◆ **Information provided**:
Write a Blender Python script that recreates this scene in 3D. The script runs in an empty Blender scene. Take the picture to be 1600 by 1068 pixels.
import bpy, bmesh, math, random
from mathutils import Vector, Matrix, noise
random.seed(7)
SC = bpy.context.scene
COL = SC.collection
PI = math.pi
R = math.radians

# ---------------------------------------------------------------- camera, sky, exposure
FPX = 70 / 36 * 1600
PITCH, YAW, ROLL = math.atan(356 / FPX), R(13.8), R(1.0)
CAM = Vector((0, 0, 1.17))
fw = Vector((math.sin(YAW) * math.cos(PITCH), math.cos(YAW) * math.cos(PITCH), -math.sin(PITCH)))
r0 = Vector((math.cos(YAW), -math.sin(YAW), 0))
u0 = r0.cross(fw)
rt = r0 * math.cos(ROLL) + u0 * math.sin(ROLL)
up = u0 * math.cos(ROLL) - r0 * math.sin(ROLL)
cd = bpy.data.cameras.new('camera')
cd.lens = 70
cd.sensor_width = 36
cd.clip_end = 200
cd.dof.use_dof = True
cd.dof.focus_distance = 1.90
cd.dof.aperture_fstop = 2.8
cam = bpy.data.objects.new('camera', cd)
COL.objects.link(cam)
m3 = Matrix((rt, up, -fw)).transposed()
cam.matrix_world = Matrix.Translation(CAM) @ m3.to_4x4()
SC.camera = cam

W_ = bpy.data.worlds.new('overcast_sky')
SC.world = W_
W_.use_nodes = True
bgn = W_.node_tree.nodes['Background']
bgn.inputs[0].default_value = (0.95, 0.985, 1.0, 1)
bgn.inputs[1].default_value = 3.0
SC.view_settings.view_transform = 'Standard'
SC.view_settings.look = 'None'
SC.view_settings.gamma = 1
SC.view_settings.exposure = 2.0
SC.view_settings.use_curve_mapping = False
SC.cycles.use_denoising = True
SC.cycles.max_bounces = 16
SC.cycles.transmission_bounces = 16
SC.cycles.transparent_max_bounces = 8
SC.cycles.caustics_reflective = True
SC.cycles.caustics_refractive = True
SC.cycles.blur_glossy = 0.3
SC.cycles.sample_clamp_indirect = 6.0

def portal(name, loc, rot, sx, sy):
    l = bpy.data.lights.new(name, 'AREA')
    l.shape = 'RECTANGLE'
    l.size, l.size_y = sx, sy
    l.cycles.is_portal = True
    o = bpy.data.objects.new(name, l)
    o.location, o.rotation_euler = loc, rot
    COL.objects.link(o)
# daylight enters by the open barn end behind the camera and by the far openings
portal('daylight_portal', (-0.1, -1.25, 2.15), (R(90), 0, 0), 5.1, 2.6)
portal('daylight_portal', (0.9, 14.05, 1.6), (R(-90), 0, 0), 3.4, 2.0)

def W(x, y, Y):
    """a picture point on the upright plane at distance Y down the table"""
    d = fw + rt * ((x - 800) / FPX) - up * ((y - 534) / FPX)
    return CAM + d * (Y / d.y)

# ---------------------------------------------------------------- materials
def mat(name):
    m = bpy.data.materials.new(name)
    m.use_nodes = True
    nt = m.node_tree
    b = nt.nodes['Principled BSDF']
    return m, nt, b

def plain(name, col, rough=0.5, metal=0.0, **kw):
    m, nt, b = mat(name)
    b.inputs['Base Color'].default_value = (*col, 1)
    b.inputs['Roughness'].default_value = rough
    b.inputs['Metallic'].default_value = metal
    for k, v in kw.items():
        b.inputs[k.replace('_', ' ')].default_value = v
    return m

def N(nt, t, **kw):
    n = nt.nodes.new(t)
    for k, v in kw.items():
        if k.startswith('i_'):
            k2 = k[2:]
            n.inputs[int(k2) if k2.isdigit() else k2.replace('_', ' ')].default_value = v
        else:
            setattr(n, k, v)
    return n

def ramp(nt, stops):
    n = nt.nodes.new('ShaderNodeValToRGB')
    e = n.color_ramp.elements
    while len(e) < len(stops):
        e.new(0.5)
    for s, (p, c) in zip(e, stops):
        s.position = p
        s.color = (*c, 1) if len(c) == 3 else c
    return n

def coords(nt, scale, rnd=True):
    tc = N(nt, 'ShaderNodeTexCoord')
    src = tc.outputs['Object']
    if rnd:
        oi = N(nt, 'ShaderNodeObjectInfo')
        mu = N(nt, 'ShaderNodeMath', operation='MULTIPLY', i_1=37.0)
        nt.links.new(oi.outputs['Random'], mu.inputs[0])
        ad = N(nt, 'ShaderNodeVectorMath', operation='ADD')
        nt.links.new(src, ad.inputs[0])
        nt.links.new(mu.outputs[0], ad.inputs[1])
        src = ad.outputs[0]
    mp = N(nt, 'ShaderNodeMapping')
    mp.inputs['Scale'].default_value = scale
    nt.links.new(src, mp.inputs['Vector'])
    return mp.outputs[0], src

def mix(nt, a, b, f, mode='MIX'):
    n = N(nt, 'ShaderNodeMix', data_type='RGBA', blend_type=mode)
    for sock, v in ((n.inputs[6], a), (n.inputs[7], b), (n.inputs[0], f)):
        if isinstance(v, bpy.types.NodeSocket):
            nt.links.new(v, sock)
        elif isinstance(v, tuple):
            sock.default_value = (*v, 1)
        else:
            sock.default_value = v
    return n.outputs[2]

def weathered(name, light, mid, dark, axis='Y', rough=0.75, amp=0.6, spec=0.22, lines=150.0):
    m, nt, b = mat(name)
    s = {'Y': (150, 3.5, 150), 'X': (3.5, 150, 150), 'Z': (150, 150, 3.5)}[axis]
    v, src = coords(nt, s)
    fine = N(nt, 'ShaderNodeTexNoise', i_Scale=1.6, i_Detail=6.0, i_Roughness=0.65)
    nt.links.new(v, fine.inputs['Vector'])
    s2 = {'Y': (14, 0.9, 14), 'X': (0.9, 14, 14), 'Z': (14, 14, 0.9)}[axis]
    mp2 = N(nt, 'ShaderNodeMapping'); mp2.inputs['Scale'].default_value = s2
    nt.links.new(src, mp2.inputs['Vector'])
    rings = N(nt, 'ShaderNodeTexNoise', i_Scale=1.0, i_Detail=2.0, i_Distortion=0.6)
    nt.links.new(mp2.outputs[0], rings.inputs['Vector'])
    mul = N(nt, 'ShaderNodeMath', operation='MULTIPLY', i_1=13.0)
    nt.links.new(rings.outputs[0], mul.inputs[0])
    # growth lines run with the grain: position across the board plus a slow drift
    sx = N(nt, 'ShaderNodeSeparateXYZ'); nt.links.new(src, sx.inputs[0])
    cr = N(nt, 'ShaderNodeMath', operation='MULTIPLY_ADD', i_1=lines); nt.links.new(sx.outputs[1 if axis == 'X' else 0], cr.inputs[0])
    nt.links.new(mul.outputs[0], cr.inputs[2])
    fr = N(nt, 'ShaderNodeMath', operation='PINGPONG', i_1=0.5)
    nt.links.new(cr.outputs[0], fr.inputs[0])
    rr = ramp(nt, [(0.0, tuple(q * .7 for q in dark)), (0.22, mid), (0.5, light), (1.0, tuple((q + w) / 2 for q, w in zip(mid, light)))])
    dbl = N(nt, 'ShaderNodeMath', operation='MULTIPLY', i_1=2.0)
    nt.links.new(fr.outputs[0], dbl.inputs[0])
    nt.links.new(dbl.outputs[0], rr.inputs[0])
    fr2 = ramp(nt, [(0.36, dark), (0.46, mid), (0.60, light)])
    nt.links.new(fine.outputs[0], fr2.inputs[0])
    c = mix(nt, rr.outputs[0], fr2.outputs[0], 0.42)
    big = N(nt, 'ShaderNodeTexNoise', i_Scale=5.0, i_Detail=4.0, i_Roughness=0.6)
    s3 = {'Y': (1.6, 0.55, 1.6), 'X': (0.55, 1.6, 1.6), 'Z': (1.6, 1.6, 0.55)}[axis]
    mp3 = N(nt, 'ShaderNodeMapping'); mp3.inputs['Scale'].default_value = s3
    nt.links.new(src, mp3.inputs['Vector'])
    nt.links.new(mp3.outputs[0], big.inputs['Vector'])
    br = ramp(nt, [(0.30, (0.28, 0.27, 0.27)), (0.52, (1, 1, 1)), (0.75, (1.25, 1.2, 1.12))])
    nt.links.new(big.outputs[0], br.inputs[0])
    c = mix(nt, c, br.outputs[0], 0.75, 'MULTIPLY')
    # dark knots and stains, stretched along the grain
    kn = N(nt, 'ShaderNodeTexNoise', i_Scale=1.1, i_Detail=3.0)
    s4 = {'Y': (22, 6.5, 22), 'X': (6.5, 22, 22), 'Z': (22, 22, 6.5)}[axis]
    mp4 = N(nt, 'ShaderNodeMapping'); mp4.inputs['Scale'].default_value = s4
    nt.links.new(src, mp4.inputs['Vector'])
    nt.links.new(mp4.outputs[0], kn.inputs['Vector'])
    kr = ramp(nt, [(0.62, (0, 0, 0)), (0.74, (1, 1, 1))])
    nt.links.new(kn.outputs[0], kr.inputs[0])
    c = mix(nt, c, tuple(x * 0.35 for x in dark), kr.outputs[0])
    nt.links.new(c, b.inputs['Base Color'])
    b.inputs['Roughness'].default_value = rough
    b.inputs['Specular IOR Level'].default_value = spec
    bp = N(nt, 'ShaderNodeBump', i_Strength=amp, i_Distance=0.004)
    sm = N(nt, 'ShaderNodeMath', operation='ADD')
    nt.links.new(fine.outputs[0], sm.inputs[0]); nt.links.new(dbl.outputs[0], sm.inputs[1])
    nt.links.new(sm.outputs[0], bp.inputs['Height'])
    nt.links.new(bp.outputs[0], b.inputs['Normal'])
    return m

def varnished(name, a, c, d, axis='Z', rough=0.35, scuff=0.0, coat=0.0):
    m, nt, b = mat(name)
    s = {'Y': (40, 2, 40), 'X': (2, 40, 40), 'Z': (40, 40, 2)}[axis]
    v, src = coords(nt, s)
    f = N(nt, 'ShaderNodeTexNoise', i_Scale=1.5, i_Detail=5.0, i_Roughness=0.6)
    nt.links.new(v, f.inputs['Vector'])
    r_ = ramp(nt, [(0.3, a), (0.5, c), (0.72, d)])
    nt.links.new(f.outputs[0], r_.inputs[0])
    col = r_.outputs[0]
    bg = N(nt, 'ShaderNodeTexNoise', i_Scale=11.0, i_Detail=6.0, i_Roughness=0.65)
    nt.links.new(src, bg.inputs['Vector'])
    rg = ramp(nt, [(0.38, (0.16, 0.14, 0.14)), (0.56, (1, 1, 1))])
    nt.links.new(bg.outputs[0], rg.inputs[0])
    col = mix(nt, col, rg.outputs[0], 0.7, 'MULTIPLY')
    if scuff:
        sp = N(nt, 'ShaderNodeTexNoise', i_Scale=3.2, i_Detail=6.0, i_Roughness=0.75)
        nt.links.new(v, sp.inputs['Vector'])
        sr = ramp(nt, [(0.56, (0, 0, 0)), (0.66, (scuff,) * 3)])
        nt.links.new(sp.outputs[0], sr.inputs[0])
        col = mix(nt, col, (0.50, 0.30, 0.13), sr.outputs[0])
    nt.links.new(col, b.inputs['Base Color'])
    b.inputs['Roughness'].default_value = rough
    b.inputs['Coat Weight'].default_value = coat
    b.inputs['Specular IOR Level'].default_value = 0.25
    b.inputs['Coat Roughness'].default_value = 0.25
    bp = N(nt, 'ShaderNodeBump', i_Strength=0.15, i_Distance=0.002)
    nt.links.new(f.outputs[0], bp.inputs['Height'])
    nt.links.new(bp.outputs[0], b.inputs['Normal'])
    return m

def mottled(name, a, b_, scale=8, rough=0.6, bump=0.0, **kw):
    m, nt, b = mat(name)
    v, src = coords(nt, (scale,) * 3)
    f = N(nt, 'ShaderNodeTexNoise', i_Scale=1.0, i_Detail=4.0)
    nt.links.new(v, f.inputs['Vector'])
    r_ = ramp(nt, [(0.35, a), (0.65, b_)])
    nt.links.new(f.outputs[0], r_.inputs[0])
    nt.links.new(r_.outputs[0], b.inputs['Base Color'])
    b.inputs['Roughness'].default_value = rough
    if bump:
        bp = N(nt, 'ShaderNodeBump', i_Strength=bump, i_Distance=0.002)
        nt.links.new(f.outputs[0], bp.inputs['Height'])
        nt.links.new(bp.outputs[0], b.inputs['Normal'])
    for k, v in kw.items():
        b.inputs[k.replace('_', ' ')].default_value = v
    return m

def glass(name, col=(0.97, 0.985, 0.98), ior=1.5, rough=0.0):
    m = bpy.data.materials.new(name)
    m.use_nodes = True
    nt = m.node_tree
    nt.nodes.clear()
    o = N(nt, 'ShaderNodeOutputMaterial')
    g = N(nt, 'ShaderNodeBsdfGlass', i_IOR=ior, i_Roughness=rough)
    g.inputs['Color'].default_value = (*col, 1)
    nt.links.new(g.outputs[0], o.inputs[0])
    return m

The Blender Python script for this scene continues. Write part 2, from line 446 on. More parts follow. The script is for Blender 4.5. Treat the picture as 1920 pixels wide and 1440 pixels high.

◆ **Work to be completed**:
Exactly the lines above from the one with "fr2 = ramp(nt, [(0.36, dark), (0.46, mid), (0.60, light)])" to the one with "mp3 = N(nt, 'ShaderNodeMapping');", both included, are to be quoted; leave the rest out.

◆ **Worked answer**:
    fr2 = ramp(nt, [(0.36, dark), (0.46, mid), (0.60, light)])
    nt.links.new(fine.outputs[0], fr2.inputs[0])
    c = mix(nt, rr.outputs[0], fr2.outputs[0], 0.42)
    big = N(nt, 'ShaderNodeTexNoise', i_Scale=5.0, i_Detail=4.0, i_Roughness=0.6)
    s3 = {'Y': (1.6, 0.55, 1.6), 'X': (0.55, 1.6, 1.6), 'Z': (1.6, 1.6, 0.55)}[axis]
    mp3 = N(nt, 'ShaderNodeMapping'); mp3.inputs['Scale'].default_value = s3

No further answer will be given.